Year-Long Season of Special Exhibitions and Programs Illuminates Visual Culture in Israel from its Early 20th Century Roots in Europe to its Most Contemporary Expressions Today

A Centerpiece of the Anniversary Year is A Brief History of Humankind as Told through Twelve Seminal Works from Museum’s Universal Holdings

Year-Long Season of Special Exhibitions and Programs Illuminates Visual Culture in Israel from its Early 20th Century Roots in Europe to its Most Contemporary Expressions Today

A Centerpiece of the Anniversary Year is A Brief History of Humankind as Told through Twelve Seminal Works from Museum’s Universal Holdings

The Israel Museum, Jerusalem, celebrates its 50th Anniversary in 2015 with a year-long series of special exhibitions reflecting on the Museum’s achievements since its founding and underscoring the local and universal dimensions of its collections and programming. From exhibitions uniting seminal works from across the Museum’s encyclopedic holdings, to displays showcasing masterworks on loan from sister institutions, the Museum’s anniversary year features the shared narratives of cultures and civilizations worldwide. Special focus is given to the trajectory of Israel’s own visual culture, from its roots in Europe more than 100 years ago, to the founding of the Museum in 1965, through the present day. Major gifts across all of the Museum’s collections that have been committed since the Museum’s renewal in 2010 are also on view throughout the year, highlighting the breadth of support worldwide that has contributed to the ongoing growth of the Museum’s encyclopedic holdings.

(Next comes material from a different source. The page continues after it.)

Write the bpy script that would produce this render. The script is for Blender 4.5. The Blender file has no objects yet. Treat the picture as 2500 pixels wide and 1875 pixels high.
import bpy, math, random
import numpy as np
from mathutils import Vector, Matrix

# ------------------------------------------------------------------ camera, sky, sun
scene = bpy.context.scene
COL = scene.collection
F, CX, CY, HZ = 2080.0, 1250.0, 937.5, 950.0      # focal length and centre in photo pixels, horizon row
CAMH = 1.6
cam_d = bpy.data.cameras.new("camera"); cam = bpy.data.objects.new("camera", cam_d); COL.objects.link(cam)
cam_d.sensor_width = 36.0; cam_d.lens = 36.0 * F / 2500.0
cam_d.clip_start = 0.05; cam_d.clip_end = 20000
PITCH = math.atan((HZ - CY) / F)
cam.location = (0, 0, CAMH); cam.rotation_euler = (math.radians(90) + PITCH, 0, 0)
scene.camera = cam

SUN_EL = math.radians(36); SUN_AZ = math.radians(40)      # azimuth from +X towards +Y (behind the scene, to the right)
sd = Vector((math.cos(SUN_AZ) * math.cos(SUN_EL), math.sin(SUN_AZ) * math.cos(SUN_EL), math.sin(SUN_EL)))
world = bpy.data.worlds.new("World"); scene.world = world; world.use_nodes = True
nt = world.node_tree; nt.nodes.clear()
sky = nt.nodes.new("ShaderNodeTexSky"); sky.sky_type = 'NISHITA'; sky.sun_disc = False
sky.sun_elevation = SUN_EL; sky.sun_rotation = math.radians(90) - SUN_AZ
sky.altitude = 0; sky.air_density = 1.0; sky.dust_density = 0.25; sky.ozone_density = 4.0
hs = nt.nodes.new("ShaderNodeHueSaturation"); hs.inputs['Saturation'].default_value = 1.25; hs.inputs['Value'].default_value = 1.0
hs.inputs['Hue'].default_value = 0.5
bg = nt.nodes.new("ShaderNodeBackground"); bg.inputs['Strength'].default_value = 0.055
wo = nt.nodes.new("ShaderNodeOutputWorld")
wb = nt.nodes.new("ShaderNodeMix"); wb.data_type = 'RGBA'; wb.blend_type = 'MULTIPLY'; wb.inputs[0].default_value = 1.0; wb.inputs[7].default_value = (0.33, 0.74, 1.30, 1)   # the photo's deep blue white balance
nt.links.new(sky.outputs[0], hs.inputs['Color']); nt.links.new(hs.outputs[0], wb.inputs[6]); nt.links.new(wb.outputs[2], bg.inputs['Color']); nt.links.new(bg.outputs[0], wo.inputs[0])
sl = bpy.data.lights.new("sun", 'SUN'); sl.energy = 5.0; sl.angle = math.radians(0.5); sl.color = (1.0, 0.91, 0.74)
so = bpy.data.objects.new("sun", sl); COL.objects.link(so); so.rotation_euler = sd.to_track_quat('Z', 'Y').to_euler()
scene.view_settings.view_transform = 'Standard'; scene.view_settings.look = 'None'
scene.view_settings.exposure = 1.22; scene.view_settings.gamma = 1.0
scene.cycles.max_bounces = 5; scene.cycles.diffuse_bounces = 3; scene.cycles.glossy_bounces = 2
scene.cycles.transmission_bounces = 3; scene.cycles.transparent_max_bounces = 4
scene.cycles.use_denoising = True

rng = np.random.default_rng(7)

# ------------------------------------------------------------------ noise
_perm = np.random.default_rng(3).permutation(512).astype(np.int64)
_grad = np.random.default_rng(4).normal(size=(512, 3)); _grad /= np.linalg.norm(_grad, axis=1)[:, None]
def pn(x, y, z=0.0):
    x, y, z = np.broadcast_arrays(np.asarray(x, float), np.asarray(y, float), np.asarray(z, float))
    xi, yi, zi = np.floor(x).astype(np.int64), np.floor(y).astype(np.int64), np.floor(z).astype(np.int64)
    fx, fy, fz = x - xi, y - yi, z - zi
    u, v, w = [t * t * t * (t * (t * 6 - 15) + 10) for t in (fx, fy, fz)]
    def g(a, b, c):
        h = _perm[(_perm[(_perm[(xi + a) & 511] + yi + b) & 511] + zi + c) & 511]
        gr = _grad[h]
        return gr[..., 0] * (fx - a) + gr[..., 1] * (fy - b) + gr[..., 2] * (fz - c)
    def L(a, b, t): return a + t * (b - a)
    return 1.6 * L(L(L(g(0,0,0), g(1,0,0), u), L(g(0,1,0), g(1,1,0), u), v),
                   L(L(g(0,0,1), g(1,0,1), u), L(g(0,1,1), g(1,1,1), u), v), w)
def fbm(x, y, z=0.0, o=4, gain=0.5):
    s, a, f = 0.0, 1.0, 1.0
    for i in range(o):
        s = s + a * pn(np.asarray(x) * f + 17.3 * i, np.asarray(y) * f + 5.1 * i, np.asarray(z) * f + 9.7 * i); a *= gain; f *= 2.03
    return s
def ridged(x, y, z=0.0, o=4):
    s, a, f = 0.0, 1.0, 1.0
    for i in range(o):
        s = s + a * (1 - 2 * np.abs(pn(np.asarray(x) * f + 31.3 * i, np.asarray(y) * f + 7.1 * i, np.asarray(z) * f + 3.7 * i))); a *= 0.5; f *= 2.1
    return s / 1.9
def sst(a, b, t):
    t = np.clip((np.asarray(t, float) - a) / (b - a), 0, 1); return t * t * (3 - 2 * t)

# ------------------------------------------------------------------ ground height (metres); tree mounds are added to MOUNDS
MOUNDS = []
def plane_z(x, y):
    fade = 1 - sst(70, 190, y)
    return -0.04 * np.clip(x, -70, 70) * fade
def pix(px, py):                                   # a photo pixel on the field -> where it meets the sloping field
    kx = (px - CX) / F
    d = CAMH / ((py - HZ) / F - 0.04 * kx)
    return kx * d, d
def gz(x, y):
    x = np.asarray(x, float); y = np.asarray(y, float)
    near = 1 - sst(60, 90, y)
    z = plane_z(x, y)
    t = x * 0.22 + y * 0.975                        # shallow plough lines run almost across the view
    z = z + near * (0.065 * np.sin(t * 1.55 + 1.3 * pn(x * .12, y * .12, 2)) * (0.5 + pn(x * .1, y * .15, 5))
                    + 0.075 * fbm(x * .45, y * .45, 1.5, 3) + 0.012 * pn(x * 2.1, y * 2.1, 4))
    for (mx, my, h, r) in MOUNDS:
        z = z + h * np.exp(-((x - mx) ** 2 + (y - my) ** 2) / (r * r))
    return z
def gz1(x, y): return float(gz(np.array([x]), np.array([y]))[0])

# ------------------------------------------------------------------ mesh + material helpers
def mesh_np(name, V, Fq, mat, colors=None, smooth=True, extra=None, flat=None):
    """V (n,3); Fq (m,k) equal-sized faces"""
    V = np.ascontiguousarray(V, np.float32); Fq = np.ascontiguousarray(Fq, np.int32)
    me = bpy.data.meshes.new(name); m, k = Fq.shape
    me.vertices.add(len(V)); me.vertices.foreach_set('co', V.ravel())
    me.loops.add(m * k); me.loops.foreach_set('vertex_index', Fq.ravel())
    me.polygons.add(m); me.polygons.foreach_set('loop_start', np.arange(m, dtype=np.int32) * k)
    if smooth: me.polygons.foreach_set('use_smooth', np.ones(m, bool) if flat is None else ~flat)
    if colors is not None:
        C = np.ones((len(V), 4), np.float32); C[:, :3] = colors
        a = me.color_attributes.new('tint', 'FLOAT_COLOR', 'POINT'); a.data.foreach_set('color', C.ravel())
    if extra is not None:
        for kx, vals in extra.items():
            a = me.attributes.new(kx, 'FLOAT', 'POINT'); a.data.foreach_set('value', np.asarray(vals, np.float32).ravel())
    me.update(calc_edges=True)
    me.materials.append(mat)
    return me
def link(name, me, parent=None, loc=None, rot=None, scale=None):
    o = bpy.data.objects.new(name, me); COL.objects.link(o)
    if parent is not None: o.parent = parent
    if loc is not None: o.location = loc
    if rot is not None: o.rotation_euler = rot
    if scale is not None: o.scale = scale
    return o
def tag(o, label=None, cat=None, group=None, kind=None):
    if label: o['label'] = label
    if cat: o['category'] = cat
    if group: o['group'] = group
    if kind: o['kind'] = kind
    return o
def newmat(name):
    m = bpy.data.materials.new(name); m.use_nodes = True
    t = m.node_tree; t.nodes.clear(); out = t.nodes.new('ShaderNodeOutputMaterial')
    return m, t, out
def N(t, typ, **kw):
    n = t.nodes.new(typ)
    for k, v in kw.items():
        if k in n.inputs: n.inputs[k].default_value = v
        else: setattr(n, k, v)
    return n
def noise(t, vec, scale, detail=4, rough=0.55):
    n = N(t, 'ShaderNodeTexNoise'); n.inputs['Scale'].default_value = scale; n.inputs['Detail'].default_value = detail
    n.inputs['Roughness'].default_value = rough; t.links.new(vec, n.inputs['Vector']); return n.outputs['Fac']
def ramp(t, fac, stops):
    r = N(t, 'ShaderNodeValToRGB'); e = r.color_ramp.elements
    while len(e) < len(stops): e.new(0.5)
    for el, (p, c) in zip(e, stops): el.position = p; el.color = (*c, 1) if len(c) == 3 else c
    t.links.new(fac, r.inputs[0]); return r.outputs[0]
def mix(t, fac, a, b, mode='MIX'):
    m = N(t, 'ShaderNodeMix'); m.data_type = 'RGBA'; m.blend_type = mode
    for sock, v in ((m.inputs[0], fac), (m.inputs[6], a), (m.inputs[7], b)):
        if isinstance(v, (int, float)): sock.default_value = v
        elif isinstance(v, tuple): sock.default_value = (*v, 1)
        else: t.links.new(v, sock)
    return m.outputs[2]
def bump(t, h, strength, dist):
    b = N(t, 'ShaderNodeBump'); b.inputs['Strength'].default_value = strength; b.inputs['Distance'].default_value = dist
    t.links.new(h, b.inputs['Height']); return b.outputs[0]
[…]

“Since the Israel Museum’s founding in 1965, we have made remarkable strides in building a preeminent collection that stretches across the breadth of world culture and reflects the global cultural and historical narrative that is shared by all of our audiences,” said James S. Snyder, the Museum’s Anne and Jerome Fisher Director. “Throughout 2015, we are celebrating our accomplishments over the past 50 years, in parallel with the unfolding of Israel’s visual cultural history during this same time and in relation to the 50 preceding years of modernist visual culture in Europe that would become the foundation for Israel’s aesthetic heritage. We also look forward to the next chapter in the Museum’s history, building both on the transformative renewal achieved across our 20-acre campus in 2010 and on the generosity and support of our network of international friends, as well as the collegial support of our sister institutions worldwide.”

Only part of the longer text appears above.